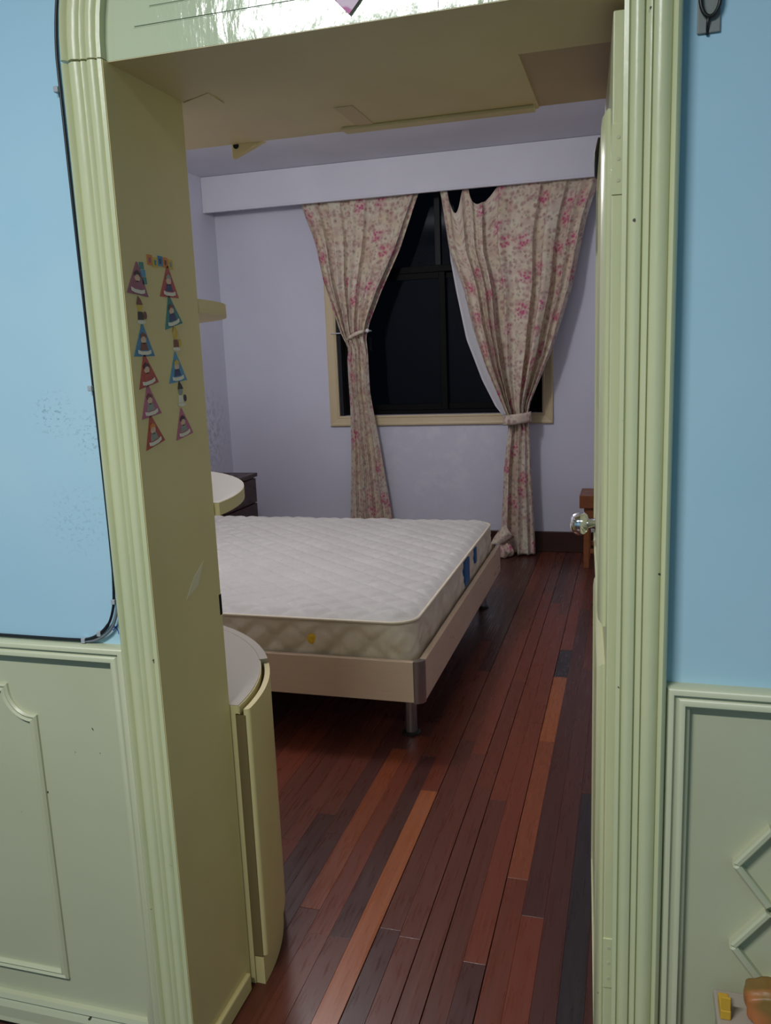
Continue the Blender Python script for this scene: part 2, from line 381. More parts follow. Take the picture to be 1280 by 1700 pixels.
# arched transom board above the door with raised panels
bm = bmesh.new(); pts = [(OL - .003, 0, DH)] + [(x * 1.0, 0, z) for x, z in arc] + [(OR + .003, 0, DH)]
extr(bm, [(p[0], WY - .012, p[2]) for p in pts], (0, .045, 0))
hd = struct(link('trim_4', bm, M['header']), 'glossy pale green arched board above the doorway')
def arch_panel(r, z0, d0, d1, bev):
    bm = bmesh.new(); a0 = math.asin(min(1, (z0 - DH) / r)) if z0 - DH < r else 0
    pts = [(AC[0] - r * math.cos(a), d0, DH + r * math.sin(a)) for a in [a0 + (math.pi - 2 * a0) * k / 24 for k in range(25)]]
    pts[0] = (AC[0] - r, d0, z0); pts[-1] = (AC[0] + r, d0, z0)
    extr(bm, pts, (0, d1 - d0, 0))
    bmesh.ops.bevel(bm, geom=[e for e in bm.edges if all(abs(v.co.y - d1) < 1e-5 for v in e.verts)], offset=bev, segments=2, affect='EDGES')
    return bm
link('raised_panel', arch_panel(.357, 1.983, WY - .011, WY - .0145, .002), M['header'], hd)
link('inner_panel', arch_panel(.325, 2.009, WY - .0135, WY - .0165, .0015), M['header'], hd)
# reveal (lining board of the opening) with its skirting
rv = struct(link('trim_5', box(BX(-.862, OL + .0012, WY + .001, 1.562, 0, DH), OL - .0035, OL + .0012, WY - .026, WY + .001, 0, DH), M['cream']), 'yellowed cream lining board on the left of the doorway')
link('skirting', BX(OL, OL + .012, WY - .02, 1.545, 0, .045, bev=.004), M['cream'], rv)
link('scuff', extr(bmesh.new(), [(OL + .0014, 1.42, .985), (OL + .0014, 1.455, 1.02), (OL + .0014, 1.50, 1.045), (OL + .0014, 1.47, 1.0)], (.0004, 0, 0)), paint('worn cream patch', lin((232, 222, 190)), lin((228, 216, 180)), .5, .05), rv)
link('strike_plate', BX(OL - .002, OL + .0015, 1.553, 1.5635, .91, .955), M['alu'], rv)
struct(link('trim_6', BX(OR + .022, OR + .034, WY, 1.55, 0, DH + .02), M['cream']))
struct(link('trim_7', BX(OL, OR + .034, WY - .0115, 1.5515, DH - .0012, DH + .03), M['soffit']), 'yellowed underside of the door lining')

# ---------------------------------------------------------------- wainscot in the hall
RAIL = [(0, 0), (0, .012), (.006, .018), (.012, .020), (.014, .014), (.018, .014), (.022, .019), (.029, .020), (.031, .013), (.036, .011), (.038, .004), (.038, 0)]
RZ = 0.918
wl = struct(link('wainscot_left', BX(-2.98, OL - .07, WY - .006, WY + .004, .02, RZ), M['wains'], wf)); del wl['kind']
wr = link('wainscot_right', BX(OR + .07, 1.58, WY - .006, WY + .004, .02, RZ), M['wains'], wf)
wl.name = 'wainscot_panel'; wr.name = 'wainscot_panel'
lx = OL - CW; rx = OR + CW
shade_auto(link('wainscot_frame', sweep_xz(bmesh.new(), [(lx, .06), (lx, RZ), (-2.98, RZ)], RAIL, WY - .006), M['wains'], wl), 50)
shade_auto(link('wainscot_frame', sweep_xz(bmesh.new(), [(1.58, RZ), (rx, RZ), (rx, .06)], RAIL, WY - .006), M['wains'], wr), 50)
BB = [(0, 0), (0, .012), (.010, .016), (.014, .011), (.020, .014), (.030, .018), (.055, .018), (.065, .020), (.065, 0)]
struct(link('baseboard_left', sweep_xz(bmesh.new(), [(lx + .0, .09), (-2.98, .09)], BB, WY - .006), M['wains']))
struct(link('baseboard_right', sweep_xz(bmesh.new(), [(1.58, .09), (rx, .09)], BB, WY - .006), M['wains']))
PM = [(-.009, 0), (-.009, .005), (-.005, .009), (0, .006), (.005, .009), (.009, .004), (.009, 0)]
q = [(-1.212 + .0 + .056 * math.sin(a), .752 + .0 + (.046) * (1 - math.cos(a)) if False else .799 - .046 * math.sin(a) * 1.0) for a in [0]]
def notch(cx, cz, r, a0, a1, n=8): return [(cx + r * math.cos(a0 + (a1 - a0) * k / n), cz + r * math.sin(a0 + (a1 - a0) * k / n)) for k in range(n + 1)]
x0, x1, z0, z1, r = -2.02, -1.152, .160, .812, .062
path = [(x1, z0)] + notch(x1, z1, r, -math.pi / 2, -math.pi, 8) + notch(x0, z1, r, 0, -math.pi / 2, 8) + [(x0, z0)]
shade_auto(link('panel_moulding', sweep_xz(bmesh.new(), path, PM, WY - .006, closed=True), M['wains'], wl), 40)
# lattice of diamond battens on the right wainscot
def batten(a, b, w=.0115, d=.018):
    bm = bmesh.new(); A = Vector((a[0], a[1])); B = Vector((b[0], b[1])); t = (B - A).normalized(); n = Vector((-t.y, t.x)) * w / 2
    pts = [A + n, B + n, B - n, A - n]
    extr(bm, [(p.x, WY - .005, p.y) for p in pts], (0, -d, 0))
    bmesh.ops.bevel(bm, geom=[e for e in bm.edges if all(v.co.y < WY - .005 - d + 1e-4 for v in e.verts)], offset=.003, segments=1, affect='EDGES')
    return bm
for cx in (.229, .340, .451):
    for cz in (.622, .475, .328):
        for sx, sz in ((-1, 1), (-1, -1), (1, 1), (1, -1)):
            link('lattice_batten', batten((cx + sx * .055, cz), (cx + sx * .004, cz + sz * .068)), M['wains'], wr)

# ---------------------------------------------------------------- overhead cupboard over the doorway (seen from below)
oc = thing('overhead_cupboard', 'yellowed overhead cupboard above the doorway inside the bedroom', 'cupboard', (-.6, 1.7, DH))
def lk(name, bm, mat, root, **k):
    o = link(name, bm, mat, root, **k); o.matrix_parent_inverse = Matrix.Translation(-root.location); return o
lk('bottom_board', BX(-1.10, -.193, 1.553, 1.905, DH, DH + .02), M['soffit'], oc)
o = lk('bottom_board', BX(-.193, RIGHT - .01, 1.553, 1.905, DH + .004, DH + .02), M['soffit2'], oc); o['label'] = 'bare brown bottom board'
lk('edge_strip', BX(-.62, -.2, 1.868, 1.905, DH - .007, DH, bev=.002), M['soffit'], oc)
lk('carcass', BX(-1.10, RIGHT - .01, 1.553, 1.888, DH + .021, CEIL - .003), M['cream'], oc)
for k in range(3): lk('door', BX(-1.095 + k * .57, -1.095 + k * .57 + .562, 1.889, 1.905, DH + .024, CEIL - .008, bev=.003), M['cream'], oc)
bm = extr(bmesh.new(), [(-.838, 1.565, DH - .0005), (-.765, 1.528, DH - .0005), (-.768, 1.60, DH - .0005)], (0, 0, -.002)); lk('corner_gusset', bm, M['soffit'], oc)
bm = bmesh.new(); box(bm, -.585, -.545, 1.72, 1.903, DH - .0015, DH, bev=.0005); o = lk('batten', bm, paint('tape stained strip', lin((214, 194, 154)), lin((200, 178, 138)), .5, .05), oc)
tr = thing('triangular_bracket', 'small yellow triangular bracket hanging at the front edge of the cupboard underside', 'bracket', (-.89, 1.913, DH - .02))
bm = bmesh.new()
extr(bm, [(-.905, 1.907, DH + .028), (-.905, 1.907, DH - .030), (-.822, 1.907, DH + .002)], (0, .018, 0))
bmesh.ops.bevel(bm, geom=list(bm.edges), offset=.0015, segments=1, affect='EDGES')
lk('plate', bm, M['cream'], tr)
lk('hole', lathe(bmesh.new(), [(.007, 0), (.007, .0012), (.004, .0013)], (-.893, 1.9068, DH - .003), (0, -1, 0), 14), M['gap'], tr)

# ---------------------------------------------------------------- bedroom trims
struct(link('baseboard_back', BX(LEFT, RIGHT, BACK - .018, BACK, 0, .148, bev=.004), M['dwood']), 'dark mahogany baseboard under the window')
struct(link('baseboard_left_1', BX(LEFT, LEFT + .018, 1.56, BACK - .02, 0, .148, bev=.004), M['dwood']))

# ================================================================== WINDOW
wn = struct(thing('window_1', 'cream trimmed window showing dark night glass between the curtains', 'window', (-1.34, BACK, WZ0)))
del wn['category']
TP = [(0, 0), (0, .010), (.012, .016), (.018, .013), (.05, .018), (.062, .022), (.072, .020), (.075, .012), (.075, 0)]
def trimboard(pa, pb, mitre):
    bm = sweep_xz(bmesh.new(), [pa, pb], TP, BACK)
    return bm
cs = [(WX0, WZ0), (WX0, WZ1), (WX1, WZ1), (WX1, WZ0)]
for a in range(4):                                                # four mitred boards
    P = [cs[a], cs[(a + 1) % 4]]
    bm = bmesh.new(); sweep_xz(bm, P, TP, BACK)
    A = Vector(P[0]); B = Vector(P[1]); t = (B - A).normalized(); nrm = Vector((-t.y, t.x))
    for v in bm.verts:                                            # cut the ends at 45 degrees
        p = Vector((v.co.x, v.co.z)); s = (p - A).dot(nrm); l = (p - A).dot(t)
        if l < .001: l = -s
        else: l = (B - A).length + s
        q2 = A + t * l + nrm * s; v.co.x, v.co.z = q2.x, q2.y
    lk('trim_board', bm, M['wtrim'], wn)
GY = BACK + .10
def fr(name, x0, x1, z0, z1, y, w, d, mat):
    f = bmesh.new(); box(f, x0, x0 + w, y, y + d, z0, z1, .002, 1); box(f, x1 - w, x1, y, y + d, z0, z1, .002, 1)
    box(f, x0 + w, x1 - w, y, y + d, z0, z0 + w, .002, 1); box(f, x0 + w, x1 - w, y, y + d, z1 - w, z1, .002, 1)
    return lk(name, f, mat, wn)
fr('outer_frame', WX0, WX1, WZ0, WZ1, GY - .03, .03, .10, M['alu2'] if False else M['alu'])
lk('jamb_liner', BX(WX0, WX0 + .028, BACK + .005, GY - .032, WZ0, WZ1), M['alu2'], wn)
lk('transom', BX(WX0 + .03, WX1 - .03, GY - .025, GY + .05, 2.0, 2.045, .002, 1), M['alu'], wn)
lk('upper_mullion', BX(-1.345, -1.305, GY - .02, GY + .04, 2.045, WZ1 - .03, .002, 1), M['alu2'], wn)
for (a, b, y) in ((WX0 + .03, -1.28, GY - .015), (-1.33, WX1 - .03, GY + .02)):
    s = fr('sash', a, b, WZ0 + .03, 2.0, y, .045, .025, M['alu'])
    p = link('pane', BX(a + .045, b - .045, y + .010, y + .015, WZ0 + .075, 1.955), M['glass'], s)
for (a, b) in ((WX0 + .03, -1.345), (-1.305, WX1 - .03)):
    lk('pane', BX(a, b, GY + .008, GY + .013, 2.045, WZ1 - .03), M['glass'], wn)
lk('sash_latch', BX(-1.855, -1.838, GY - .035, GY - .012, 1.47, 1.57, .003), M['alu2'], wn)

# ================================================================== PELMET, RAIL, CURTAINS
pel = thing('curtain_pelmet', 'lavender white pelmet board across the top of the window wall', 'pelmet', (-1.2, 5.77, 2.6))
lk('fascia', BX(LEFT + .002, RIGHT - .002, 5.765, 5.785, 2.5, CEIL - .002, .002), M['ceil'], pel)
lk('bottom_lip', BX(LEFT + .003, RIGHT - .003, 5.758, 5.786, 2.492, 2.506, .003), M['ceil'], pel)
lk('top_board', BX(LEFT + .003, RIGHT - .003, 5.787, BACK - .002, CEIL - .02, CEIL - .002), M['ceil'], pel)
cr = thing('curtain_rail', 'curtain rail hidden behind the pelmet board', 'rail', (-1.25, 5.84, 2.53))
lk('track', BX(-2.36, 0.1, 5.83, 5.85, 2.525, 2.545, .003), M['alu2'], cr)
for x in (-2.3, -1.25, 0.0): lk('hanger', BX(x - .01, x + .01, 5.835, 5.845, 2.545, CEIL - .021), M['alu2'], cr)

def curtain(rowsL, rowsR, F, topz, botz, yc, amp, width, nu, nv, dip=None, flare=None):
    """cloth sheet hung from topz to botz; rows give its edges, F(u) the fold relief, amp(z) the fold depth"""
    zs = np.linspace(topz, botz, nv)
    def interp(rows):
        r = sorted(rows); z = [a[1] for a in sorted(rows, key=lambda p: p[1])]; x = [a[0] for a in sorted(rows, key=lambda p: p[1])]
        y = np.interp(zs, z, x); k = np.array([1, 2, 3, 2, 1.]) / 9
        yp = np.pad(y, 2, mode='edge'); return np.convolve(yp, k, 'valid')
    xl, xr = interp(rowsL), interp(rowsR)
    bm = bmesh.new(); uvl = bm.loops.layers.uv.new('UVMap'); us = np.linspace(0, 1, nu); grid = []; UU = []
    for j, z in enumerate(zs):
        row = []
        for i, u in enumerate(us):
            A = amp(z); f, g = F(u, z)
            x = xl[j] + (xr[j] - xl[j]) * u + g * A * .35
            zz = z
            if dip is not None: zz -= dip(u) * max(0.0, 1 - (topz - z) / .55)
            row.append(bm.verts.new((x, yc(z) - A * f, zz)))
        d = np.array([0.0] + [math.hypot(b.co.x - a.co.x, b.co.y - a.co.y) for a, b in zip(row, row[1:])]).cumsum()
        UU.append(d - d[nu // 2]); grid.append(row)
    for j in range(nv - 1):
        for i in range(nu - 1):
            f = bm.faces.new((grid[j][i], grid[j + 1][i], grid[j + 1][i + 1], grid[j][i + 1]))
            for lp, (a, b) in zip(f.loops, ((i, j), (i, j + 1), (i + 1, j + 1), (i + 1, j))):
                lp[uvl].uv = (UU[b][a] + width, zs[b])
    return bm
def folds(upper, lower, zt):
    """fold relief: pleats (centre, width, height, steep side) above the tie, broader ones below it"""
    def part(c0, u):
        s = g = 0.0
        for q in c0:
            c, w, h = q[:3]; sg = q[3] if len(q) > 3 else 0
            d = (u - c) / w
            if sg: d = d * sg; d = d * .75 if d < 0 else d * 4.0
            if abs(d) < 2.2:
                e = h * math.exp(-1.8 * d * d); s += e; g -= d * e * (sg if sg else 1) * (.5 if sg else 1)
        return s, g
    def F(u, z):
        t = min(1, max(0, (z - (zt - .16)) / .2))
        a = part(upper, u) if t > 0 else (0, 0); b = part(lower, u) if t < 1 else (0, 0)
        return a[0] * t + b[0] * (1 - t), a[1] * t + b[1] * (1 - t)
    return F
def solid(o, t=.0018):
    md = o.modifiers.new('thickness', 'SOLIDIFY'); md.thickness = t; md.offset = 0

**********

Pick out the lines containing the word "from" and show them.

▶ Response to the exercise
Continue the Blender Python script for this scene: part 2, from line 381. More parts follow. Take the picture to be 1280 by 1700 pixels.
# ---------------------------------------------------------------- overhead cupboard over the doorway (seen from below)
    """cloth sheet hung from topz to botz; rows give its edges, F(u) the fold relief, amp(z) the fold depth"""